§ Stated goal
Copy each line of the data below with the word "continues".

§ Working data
>>>
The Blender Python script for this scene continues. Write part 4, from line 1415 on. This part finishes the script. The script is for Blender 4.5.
<<<
>>>
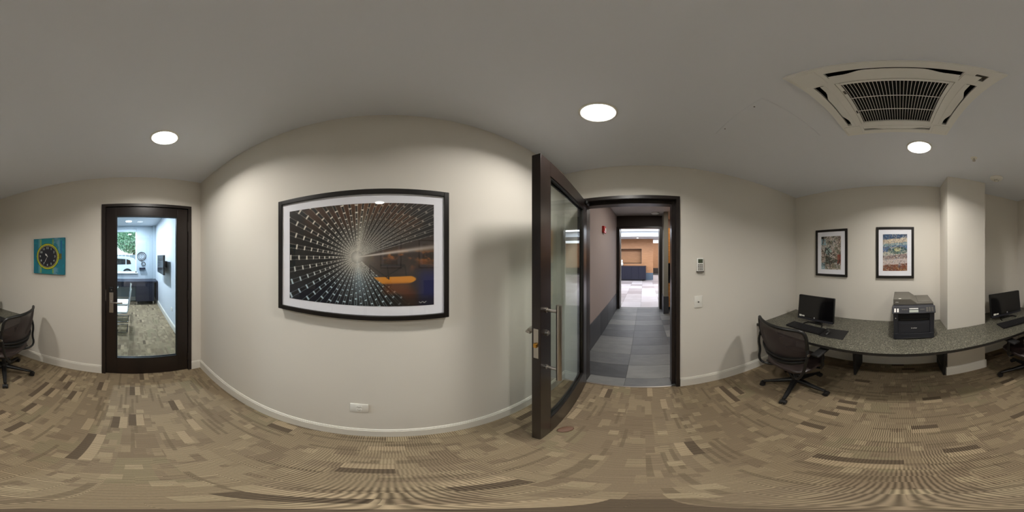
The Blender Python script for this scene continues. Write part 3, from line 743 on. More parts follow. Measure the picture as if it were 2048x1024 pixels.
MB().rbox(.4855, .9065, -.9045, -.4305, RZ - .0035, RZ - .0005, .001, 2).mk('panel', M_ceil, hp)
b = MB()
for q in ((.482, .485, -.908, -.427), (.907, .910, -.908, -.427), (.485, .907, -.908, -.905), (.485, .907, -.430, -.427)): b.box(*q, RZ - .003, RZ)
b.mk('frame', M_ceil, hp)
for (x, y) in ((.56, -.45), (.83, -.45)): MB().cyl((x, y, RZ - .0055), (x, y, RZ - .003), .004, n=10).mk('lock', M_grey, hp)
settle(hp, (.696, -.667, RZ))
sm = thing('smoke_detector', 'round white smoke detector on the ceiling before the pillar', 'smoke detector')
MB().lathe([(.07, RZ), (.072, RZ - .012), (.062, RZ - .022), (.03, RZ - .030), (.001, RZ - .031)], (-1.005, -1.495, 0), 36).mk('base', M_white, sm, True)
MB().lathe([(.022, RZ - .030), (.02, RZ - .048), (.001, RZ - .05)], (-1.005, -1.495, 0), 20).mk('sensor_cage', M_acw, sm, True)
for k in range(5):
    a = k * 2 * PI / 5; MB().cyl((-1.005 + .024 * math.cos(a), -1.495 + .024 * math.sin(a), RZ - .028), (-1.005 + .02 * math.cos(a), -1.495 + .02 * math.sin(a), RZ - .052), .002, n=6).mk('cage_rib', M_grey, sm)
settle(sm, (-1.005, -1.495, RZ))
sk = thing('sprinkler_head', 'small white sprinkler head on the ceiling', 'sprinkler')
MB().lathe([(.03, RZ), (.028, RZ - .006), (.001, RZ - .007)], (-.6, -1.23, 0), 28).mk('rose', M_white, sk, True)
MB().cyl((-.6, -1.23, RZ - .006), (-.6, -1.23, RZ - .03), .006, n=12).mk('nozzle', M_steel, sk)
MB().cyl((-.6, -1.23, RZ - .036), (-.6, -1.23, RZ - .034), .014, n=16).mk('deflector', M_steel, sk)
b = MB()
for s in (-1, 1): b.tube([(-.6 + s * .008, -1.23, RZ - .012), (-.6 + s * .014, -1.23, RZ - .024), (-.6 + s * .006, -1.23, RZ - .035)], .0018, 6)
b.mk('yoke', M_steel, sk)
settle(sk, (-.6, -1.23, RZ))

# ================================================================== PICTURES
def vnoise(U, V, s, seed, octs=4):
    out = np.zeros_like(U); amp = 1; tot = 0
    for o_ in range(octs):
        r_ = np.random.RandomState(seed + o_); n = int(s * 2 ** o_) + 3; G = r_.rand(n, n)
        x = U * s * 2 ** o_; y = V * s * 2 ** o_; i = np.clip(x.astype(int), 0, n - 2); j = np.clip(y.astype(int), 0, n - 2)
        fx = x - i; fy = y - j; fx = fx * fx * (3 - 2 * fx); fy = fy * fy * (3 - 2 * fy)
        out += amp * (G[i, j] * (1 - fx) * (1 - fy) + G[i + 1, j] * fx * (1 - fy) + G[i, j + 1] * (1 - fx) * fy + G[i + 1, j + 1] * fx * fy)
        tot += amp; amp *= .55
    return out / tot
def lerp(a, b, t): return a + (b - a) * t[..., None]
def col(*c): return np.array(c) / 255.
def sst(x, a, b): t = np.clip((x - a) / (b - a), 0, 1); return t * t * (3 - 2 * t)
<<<
§ Full response
The Blender Python script for this scene continues. Write part 4, from line 1415 on. This part finishes the script. The script is for Blender 4.5.
The Blender Python script for this scene continues. Write part 3, from line 743 on. More parts follow. Measure the picture as if it were 2048x1024 pixels.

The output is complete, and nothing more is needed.